Task requirements: Starting at the line that contains "Reconstruct this image", reproduce each line exactly up to and including the line that contains "rad = math.radians". Reproduce nothing else.

Material:
#####
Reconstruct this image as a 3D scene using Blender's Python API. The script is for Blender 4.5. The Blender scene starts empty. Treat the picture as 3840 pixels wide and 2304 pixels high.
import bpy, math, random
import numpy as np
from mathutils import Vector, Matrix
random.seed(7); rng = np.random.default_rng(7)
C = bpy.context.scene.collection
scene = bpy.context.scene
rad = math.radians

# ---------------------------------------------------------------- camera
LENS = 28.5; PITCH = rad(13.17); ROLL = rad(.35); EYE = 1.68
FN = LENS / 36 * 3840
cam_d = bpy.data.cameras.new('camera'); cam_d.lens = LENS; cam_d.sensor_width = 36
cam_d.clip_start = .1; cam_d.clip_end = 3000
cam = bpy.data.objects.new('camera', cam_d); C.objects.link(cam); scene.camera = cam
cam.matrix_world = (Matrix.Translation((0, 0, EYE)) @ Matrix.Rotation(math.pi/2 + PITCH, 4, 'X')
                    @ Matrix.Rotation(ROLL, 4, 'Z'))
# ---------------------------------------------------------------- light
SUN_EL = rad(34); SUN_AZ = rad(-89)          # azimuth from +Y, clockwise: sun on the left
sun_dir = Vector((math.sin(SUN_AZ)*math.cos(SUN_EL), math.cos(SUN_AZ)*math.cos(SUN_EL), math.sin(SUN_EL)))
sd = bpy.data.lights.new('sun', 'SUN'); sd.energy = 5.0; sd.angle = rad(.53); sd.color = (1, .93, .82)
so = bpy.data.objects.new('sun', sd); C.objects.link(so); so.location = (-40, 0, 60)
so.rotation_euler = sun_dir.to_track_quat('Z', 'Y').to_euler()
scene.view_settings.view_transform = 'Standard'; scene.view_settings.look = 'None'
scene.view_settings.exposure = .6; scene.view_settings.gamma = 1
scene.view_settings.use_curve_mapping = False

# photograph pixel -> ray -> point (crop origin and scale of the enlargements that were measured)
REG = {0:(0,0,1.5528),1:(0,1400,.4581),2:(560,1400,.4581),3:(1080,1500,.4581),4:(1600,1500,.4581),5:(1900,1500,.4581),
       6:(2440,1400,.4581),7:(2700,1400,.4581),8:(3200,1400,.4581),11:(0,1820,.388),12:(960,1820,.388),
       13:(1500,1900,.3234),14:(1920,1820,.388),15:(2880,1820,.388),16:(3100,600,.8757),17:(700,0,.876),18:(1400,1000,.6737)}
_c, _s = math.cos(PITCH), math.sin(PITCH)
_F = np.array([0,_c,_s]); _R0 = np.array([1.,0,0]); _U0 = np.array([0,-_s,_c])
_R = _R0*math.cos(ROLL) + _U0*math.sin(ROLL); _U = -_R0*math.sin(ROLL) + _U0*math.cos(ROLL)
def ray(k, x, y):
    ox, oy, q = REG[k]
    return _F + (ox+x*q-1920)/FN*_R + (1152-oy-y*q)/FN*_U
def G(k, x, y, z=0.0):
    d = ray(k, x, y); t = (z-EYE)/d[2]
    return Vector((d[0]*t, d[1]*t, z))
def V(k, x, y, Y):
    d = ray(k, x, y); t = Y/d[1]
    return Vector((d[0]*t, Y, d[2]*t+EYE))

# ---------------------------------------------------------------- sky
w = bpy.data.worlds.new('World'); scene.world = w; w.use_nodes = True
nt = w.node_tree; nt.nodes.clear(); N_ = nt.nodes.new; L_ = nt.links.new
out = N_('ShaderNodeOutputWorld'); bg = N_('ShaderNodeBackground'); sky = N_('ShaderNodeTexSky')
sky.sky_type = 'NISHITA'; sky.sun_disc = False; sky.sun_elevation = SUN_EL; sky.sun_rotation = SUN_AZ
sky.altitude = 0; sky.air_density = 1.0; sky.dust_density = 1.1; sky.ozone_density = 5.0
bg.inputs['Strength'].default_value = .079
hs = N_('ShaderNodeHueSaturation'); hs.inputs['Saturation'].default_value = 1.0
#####
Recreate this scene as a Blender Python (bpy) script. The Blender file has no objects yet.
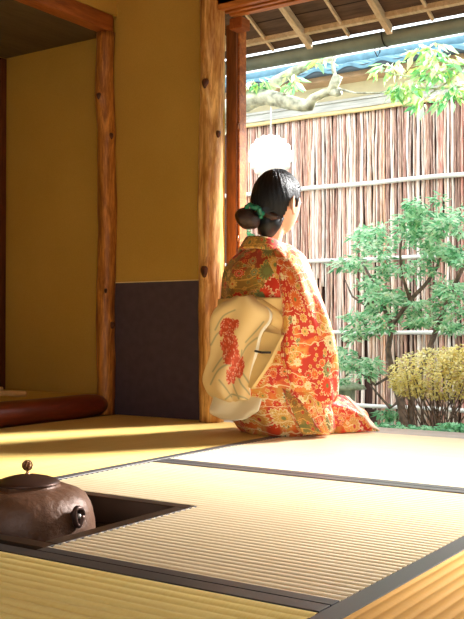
#####
Written response:
Reconstruct this image as a 3D scene using Blender's Python API. The script is for Blender 4.5. The Blender scene starts empty. Treat the picture as 3840 pixels wide and 2304 pixels high.
import bpy, math, random
import numpy as np
from mathutils import Vector, Matrix
random.seed(7); rng = np.random.default_rng(7)
C = bpy.context.scene.collection
scene = bpy.context.scene
rad = math.radians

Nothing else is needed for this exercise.